I question what we call the slow food movement because other cultures have been practicing it for a long time, and it has been part of their system and cultural heritage. The idea of enjoying the food you eat is common in many cultures. For example, in the Japanese culture, tea should be served in a tea ceremony within a specific ritual by a geisha. It is obvious from the video how much tranquility and patience the geisha shows in preparing tea and serving it to her guests.




The following caption appears directly below the video: “The tea ceremony is a way of life based on the act of serving tea with a pure heart. It has its roots in Zen philosophy and is driven by the four ideas of Wa, Kei, Sei, Jaku (Harmony, Respect, Purity, Tranquility). It strives to create a state of mind that brings peace to its participants”

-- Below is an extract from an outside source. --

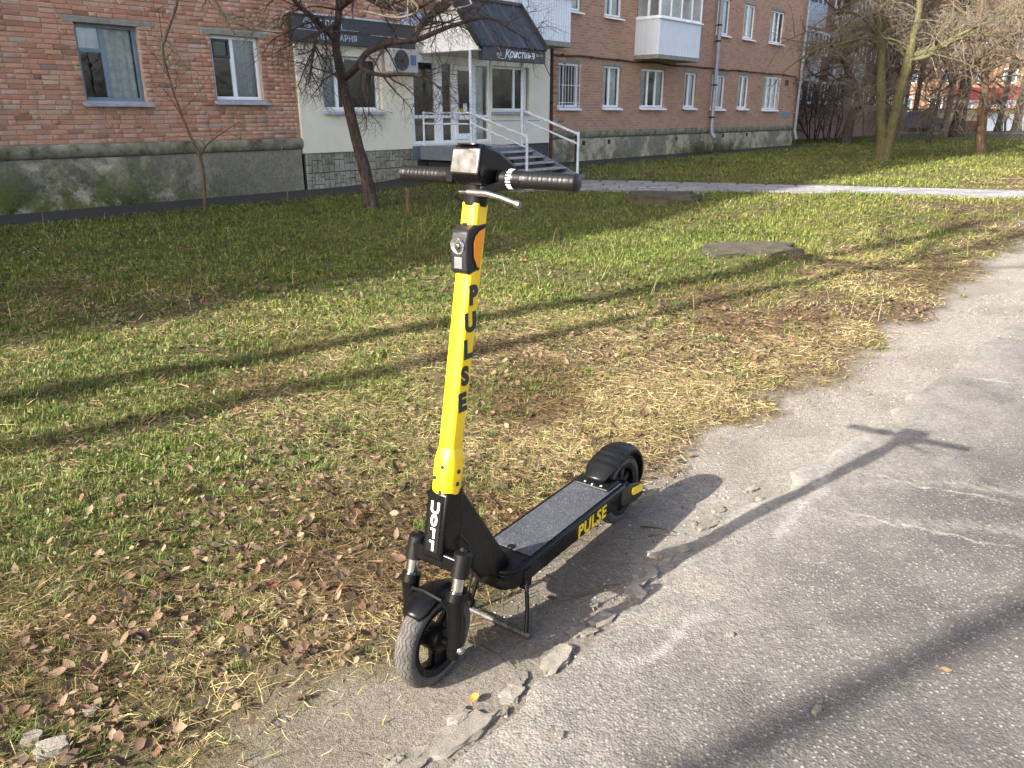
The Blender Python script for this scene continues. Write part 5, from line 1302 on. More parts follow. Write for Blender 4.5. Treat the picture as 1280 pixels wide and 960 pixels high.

Also, I know that many cultures, such as the Syrian culture, follow similar practices of the slow food movement by encouraging the use of fresh ingredients, maintaining their clean, good food, and combating the harmful effects of globalization by discouraging westernized restaurants like McDonald’s from opening in their country. You rarely come across a western food chain because the Syrian government is aware of the health issues that might result from eating such food. The West blames Syria for not accepting westernized food chains since countries that are not open/ westernized are blamed for oppressing their people and keeping them blind to “progress.”

It is interesting to see how such food related practices can carry with them political and cultural issues. Syrians value taste, pleasure, and design in their food. Not only that, but they know how to make a healthy meal at minimum cost. For example, Syrians are the ones who invented “fattoush.” The true story behind it is that because the pita bread Syrians and Arabs in general use for most of their meals might get hard after a couple of days, Syrians decided to add it to the Arabic salad and call the new dish “fattoush.” By doing so, they don’t have to throw away the pita bread, but instead repurpose it.

These are just a few examples of how other cultures have been employing the practices of the slow food movement before it was identified by Carlo Petrini in the 1970s.